The backstage area is wall to wall people, and Gary Windo and Phill Calvert are suddenly upset. "How could they play a U2 song right after we walk off?" Windo says. "We want a space between us and other rock and roll. Maybe they should have played Noel Coward."
Richard Butler thought the audience was a bit lazy, saying, "We can only see the first couple of rows, and when they aren't standing..." Someone tells him he should have told the crowd to get on their feet, but this offends him. "Oh, say 'C'mon, get up and dance'...Oh, I hate that, I hate when bands do that."
Oedipus is back stage to greet the Psychedelic Furs, and tells Richard that he likes the album. ("Then why don't you bloody well play it," Tim Butler mutters under his breath.) Dressed in a beige satin Pia Zadora jacket, Oedipus catches more abuse. "That is really a tacky jacket," Richard tells him.

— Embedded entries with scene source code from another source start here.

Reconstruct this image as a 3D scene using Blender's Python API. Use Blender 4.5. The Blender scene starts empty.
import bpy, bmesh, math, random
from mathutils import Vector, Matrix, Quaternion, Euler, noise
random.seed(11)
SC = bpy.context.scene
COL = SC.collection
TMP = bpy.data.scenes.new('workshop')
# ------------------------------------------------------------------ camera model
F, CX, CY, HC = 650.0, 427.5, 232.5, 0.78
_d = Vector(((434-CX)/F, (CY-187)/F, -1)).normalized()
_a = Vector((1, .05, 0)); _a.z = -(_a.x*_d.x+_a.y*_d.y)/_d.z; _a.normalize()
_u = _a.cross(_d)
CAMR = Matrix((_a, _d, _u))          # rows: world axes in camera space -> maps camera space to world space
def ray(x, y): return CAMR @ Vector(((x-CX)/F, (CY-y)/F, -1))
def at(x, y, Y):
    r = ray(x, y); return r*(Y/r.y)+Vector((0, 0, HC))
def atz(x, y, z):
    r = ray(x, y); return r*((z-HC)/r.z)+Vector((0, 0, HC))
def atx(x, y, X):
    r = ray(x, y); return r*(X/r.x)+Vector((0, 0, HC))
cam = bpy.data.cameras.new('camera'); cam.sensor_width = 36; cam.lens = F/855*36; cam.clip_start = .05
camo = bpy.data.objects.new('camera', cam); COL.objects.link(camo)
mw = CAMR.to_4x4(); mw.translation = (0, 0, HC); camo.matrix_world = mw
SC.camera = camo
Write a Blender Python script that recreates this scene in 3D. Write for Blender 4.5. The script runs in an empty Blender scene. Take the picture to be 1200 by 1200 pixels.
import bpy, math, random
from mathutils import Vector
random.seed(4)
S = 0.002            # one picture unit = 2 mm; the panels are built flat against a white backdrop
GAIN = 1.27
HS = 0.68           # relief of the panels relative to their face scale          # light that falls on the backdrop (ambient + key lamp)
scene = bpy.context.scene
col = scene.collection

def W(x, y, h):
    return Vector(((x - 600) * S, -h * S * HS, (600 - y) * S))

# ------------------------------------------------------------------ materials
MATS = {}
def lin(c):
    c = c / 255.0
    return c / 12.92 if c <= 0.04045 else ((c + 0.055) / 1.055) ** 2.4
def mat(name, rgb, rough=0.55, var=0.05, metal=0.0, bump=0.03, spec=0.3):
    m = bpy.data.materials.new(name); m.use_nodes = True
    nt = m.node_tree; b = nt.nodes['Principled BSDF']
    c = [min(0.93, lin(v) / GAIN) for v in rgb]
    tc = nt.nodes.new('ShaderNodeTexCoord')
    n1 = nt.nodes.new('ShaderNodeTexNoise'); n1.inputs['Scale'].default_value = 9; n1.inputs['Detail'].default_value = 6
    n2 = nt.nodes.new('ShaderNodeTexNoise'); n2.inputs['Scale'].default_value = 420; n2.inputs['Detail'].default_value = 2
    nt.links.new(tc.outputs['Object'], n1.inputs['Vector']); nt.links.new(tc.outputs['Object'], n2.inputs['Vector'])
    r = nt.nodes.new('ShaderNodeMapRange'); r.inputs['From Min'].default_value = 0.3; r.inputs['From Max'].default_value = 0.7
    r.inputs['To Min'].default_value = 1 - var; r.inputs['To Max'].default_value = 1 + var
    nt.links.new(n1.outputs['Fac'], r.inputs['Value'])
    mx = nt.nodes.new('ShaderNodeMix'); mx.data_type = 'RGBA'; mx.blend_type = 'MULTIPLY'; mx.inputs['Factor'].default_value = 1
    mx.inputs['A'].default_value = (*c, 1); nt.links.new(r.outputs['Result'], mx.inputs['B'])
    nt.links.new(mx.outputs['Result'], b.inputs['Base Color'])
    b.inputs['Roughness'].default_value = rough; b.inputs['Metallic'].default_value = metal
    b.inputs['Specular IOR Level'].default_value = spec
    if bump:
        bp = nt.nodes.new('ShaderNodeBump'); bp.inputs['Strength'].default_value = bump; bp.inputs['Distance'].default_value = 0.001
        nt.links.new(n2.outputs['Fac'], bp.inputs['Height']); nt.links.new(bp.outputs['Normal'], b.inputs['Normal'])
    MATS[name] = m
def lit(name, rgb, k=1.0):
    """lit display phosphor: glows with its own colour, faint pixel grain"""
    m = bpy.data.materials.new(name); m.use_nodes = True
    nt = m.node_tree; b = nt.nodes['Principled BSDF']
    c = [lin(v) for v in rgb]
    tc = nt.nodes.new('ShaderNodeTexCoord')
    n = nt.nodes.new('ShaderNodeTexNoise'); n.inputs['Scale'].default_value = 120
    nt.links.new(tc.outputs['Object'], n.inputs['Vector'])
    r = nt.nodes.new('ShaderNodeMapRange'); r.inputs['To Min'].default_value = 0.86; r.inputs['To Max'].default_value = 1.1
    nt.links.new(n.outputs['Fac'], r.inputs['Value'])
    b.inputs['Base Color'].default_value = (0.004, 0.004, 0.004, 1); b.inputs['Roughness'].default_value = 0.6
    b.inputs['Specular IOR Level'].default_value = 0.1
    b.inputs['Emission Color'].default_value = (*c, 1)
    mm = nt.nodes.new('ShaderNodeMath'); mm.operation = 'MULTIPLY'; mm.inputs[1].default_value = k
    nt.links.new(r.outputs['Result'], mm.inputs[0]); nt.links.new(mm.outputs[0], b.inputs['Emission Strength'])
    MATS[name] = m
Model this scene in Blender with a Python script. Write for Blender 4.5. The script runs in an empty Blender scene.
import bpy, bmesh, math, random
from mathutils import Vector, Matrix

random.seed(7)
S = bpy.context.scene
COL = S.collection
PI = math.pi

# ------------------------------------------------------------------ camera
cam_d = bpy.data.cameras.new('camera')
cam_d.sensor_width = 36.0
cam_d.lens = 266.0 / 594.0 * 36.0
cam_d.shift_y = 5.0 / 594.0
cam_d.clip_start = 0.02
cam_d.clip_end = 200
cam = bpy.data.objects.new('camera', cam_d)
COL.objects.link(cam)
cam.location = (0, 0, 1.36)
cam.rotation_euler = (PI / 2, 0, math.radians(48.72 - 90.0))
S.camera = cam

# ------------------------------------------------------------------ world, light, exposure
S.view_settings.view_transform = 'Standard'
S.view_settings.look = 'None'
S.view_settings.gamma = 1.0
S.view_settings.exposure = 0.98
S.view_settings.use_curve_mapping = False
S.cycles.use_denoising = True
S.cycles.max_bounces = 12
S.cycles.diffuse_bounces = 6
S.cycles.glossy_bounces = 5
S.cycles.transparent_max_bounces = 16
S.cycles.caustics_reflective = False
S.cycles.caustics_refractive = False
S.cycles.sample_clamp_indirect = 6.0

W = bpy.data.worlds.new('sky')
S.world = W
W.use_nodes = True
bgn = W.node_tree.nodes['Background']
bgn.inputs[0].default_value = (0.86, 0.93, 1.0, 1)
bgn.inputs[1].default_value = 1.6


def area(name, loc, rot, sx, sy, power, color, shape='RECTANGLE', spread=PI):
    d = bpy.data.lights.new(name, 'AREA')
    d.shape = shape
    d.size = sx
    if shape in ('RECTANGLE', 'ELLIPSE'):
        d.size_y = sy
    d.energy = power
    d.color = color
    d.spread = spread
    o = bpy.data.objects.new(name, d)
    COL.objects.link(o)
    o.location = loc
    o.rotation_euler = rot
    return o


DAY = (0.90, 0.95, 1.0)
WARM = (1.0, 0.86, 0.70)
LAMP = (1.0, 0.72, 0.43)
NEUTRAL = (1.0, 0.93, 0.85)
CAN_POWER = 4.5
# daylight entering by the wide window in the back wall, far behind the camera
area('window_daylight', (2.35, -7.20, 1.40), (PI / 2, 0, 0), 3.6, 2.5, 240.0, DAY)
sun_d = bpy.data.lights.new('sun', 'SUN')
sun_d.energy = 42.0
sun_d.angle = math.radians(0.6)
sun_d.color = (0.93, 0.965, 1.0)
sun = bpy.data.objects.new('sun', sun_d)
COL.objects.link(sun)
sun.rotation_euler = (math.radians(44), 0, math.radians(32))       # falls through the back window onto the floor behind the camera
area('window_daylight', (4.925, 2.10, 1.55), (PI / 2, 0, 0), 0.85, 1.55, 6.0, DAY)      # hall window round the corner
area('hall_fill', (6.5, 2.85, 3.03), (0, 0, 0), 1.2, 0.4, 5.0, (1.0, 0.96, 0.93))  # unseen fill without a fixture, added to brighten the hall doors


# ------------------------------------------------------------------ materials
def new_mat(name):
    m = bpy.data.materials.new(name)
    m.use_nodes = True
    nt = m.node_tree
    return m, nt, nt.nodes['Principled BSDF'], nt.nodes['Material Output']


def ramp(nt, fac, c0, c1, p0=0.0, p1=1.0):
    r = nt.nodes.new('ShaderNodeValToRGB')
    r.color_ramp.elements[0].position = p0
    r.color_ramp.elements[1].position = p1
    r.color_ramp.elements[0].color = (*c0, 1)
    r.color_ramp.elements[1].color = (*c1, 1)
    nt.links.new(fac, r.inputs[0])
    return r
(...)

Phill Calvert is overheard remarking that, "I was in a band who put out great records that we expected no would buy," and Richard Butler uncomfortably poses for a photographer. Then out of the Orpheum, into a crowd ("I don't like that," Richard says, "it makes me nervous." I guess I'm basically shy."), and into a bar, where more fans tell the Furs, "Fantastic!" One even ventures so far as to imitate Butler's voice; he seems genuinely flattered. Then, out of the bar, into the bus, and out to Boston, and onto a new road.